Sorting in linear time

“Not so important but some ask!!.. You have a integer array for which you know that all the elements are less than some value… How efficiently you can sort such an array? You would tell merge sort, heap sort, quick sort.. But all will yield only O(n log n) max. That’s where different methodologies for sorting comes up”

Introduction

   These are quite old ways of sorting but useful when you want to do sorting in linear time without affecting the stability. There is new concept comes up here. Stability. Stability is nothing but maintaining the order of the repeated elements even in the sorted array. That is, is {2,2} which comes part of unsorted array in order when sorted, you should get the first ‘2’ first and the second following it (in the same order as unsorted array).

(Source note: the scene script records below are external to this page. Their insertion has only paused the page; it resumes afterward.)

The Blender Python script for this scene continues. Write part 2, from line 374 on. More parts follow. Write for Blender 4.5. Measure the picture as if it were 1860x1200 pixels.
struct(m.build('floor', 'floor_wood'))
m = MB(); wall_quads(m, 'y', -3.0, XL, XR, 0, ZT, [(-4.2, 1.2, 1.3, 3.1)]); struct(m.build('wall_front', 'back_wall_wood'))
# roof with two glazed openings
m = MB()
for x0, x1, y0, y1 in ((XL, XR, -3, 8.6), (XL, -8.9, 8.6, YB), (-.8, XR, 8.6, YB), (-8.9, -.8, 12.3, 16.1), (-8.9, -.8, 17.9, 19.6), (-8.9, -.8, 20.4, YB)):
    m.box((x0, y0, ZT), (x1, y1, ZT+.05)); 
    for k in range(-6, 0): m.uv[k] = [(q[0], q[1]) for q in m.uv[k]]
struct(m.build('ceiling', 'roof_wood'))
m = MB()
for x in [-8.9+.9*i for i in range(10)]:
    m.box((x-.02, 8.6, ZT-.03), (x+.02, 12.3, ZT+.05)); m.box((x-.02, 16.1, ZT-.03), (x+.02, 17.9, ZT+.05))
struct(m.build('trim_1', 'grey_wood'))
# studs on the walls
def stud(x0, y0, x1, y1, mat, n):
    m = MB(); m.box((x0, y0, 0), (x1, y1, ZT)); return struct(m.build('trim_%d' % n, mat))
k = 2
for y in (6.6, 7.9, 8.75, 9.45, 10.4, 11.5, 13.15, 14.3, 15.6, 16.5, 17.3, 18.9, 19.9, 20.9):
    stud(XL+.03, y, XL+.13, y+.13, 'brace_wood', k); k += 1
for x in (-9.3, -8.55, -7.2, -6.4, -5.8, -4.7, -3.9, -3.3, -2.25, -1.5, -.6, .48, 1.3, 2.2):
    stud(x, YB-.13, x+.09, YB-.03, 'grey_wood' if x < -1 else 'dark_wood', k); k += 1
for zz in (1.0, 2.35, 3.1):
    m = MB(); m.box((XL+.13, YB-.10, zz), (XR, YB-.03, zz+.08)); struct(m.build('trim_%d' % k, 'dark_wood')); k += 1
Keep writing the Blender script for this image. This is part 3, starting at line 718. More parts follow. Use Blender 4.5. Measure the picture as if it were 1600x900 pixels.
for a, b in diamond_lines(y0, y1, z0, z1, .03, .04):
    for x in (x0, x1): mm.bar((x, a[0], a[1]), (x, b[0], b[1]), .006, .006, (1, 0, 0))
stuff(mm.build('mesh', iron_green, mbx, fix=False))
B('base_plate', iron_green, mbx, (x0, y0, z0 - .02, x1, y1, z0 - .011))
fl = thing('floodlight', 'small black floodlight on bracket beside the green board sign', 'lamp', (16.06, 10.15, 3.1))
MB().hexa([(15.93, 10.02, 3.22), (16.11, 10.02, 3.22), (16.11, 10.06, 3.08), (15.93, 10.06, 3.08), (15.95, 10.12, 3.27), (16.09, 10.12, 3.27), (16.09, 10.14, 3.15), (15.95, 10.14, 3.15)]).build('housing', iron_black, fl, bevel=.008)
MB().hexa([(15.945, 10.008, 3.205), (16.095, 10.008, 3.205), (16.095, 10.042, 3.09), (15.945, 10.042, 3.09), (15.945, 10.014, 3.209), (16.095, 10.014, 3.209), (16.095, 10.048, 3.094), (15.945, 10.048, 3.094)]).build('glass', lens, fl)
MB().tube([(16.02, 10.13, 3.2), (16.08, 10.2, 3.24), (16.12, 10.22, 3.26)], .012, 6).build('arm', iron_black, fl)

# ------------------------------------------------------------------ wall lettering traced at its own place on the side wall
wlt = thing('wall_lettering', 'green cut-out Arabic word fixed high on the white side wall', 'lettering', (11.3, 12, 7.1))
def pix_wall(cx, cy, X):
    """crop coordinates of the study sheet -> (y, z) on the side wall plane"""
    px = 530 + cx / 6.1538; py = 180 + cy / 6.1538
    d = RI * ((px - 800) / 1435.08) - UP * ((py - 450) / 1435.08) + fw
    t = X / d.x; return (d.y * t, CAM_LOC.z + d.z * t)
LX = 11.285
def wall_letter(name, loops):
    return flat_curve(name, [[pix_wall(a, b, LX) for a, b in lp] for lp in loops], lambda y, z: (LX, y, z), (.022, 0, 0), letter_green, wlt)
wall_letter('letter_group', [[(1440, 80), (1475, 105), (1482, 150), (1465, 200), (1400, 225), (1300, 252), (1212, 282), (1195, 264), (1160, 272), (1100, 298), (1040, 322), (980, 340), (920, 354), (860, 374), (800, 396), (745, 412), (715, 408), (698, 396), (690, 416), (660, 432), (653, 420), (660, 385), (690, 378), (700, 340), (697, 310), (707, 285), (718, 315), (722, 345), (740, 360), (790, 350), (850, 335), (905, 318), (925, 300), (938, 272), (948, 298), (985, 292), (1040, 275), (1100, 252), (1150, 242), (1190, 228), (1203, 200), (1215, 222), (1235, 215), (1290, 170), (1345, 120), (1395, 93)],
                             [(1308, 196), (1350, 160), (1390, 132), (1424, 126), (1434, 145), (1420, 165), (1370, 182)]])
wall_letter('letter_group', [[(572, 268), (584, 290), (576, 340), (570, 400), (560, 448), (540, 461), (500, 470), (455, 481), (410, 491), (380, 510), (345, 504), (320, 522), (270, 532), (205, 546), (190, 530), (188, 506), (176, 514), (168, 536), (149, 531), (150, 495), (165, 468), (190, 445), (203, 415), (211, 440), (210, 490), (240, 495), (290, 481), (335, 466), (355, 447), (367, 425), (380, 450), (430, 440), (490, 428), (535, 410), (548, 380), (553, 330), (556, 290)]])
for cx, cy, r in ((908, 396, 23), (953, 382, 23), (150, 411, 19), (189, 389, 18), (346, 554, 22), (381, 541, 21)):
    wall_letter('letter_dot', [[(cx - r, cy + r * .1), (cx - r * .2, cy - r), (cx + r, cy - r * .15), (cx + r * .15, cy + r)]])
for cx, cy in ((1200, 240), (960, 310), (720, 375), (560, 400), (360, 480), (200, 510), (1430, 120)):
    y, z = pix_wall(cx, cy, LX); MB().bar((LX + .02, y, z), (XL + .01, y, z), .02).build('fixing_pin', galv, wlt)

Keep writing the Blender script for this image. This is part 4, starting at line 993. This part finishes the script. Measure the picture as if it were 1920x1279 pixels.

So, How stable is our sort we studied till now?

Say, you have {4,2,0,1,1,9}

In insertion sort, you will {1,1} in the sorted sequence in-order. So, its stable.

In merge sort, you create two lists and merge, i.e, if the merge happens between {2,0,1} and {1,9}, you still get {0,1,1,2,9} with {1,1} in same order. This is true in case of using extra space. But if there is no extra space, you would disobey the order since you need to swap or link.

In quick sort or heap sort, you do all swaps in-place. You even swap elements like {1,1} which changes its order!!.. So, they are not stable!!..

Most of the comparison sorts in which swapping is involved without considering the order, is a non-stable sort.

Till now, what we saw are all comparison sorts

Concept

   There is a new learning we got from comparison sorts and its performance. We will revise the performance of all the sorts we learnt till now.

Merge sort

Worst case – O(n log n)

Average case – Theta(n log n)

Best case – Gamma(n log n)

Insertion sort

Worst case – O(n^2), Average and Best might reduce the swaps required, but if its in-place, you always get O(n^2) with lesser constant time

Heap sort

Same as merge sort. max heapify takes O(n) and recursion pulls in O(log n) to get O(n log n)

Quick sort

Worst case – O(n^2) if the array is reverse sorted.

Best and Average – O(n log n) with very less constant time.

All the above sorts work with a basic property for sorting, comparisons. Comparison and swap are the costliest operations on all the above sorts which never makes to yield lesser than O(n log n) time.

In case of heap sort, max heapify requires only O(n). But O(log n) extra is required to up-bubble or down-bubble elements since we are based upon comparisons.

If we ask, can we ever sort in time less than O(n log n)? Then its a big yes!! but not using comparison as its base.

Conclusion

   In coming articles, we will start reading a completely different perspective of sorts which is used only for special cases and are not general purpose sorts. But sorting can be done in linear time with extra space when we are not using comparison sorts. Since most of these sorting is possible only on integers, they even call these sorting category as integer sorting methods.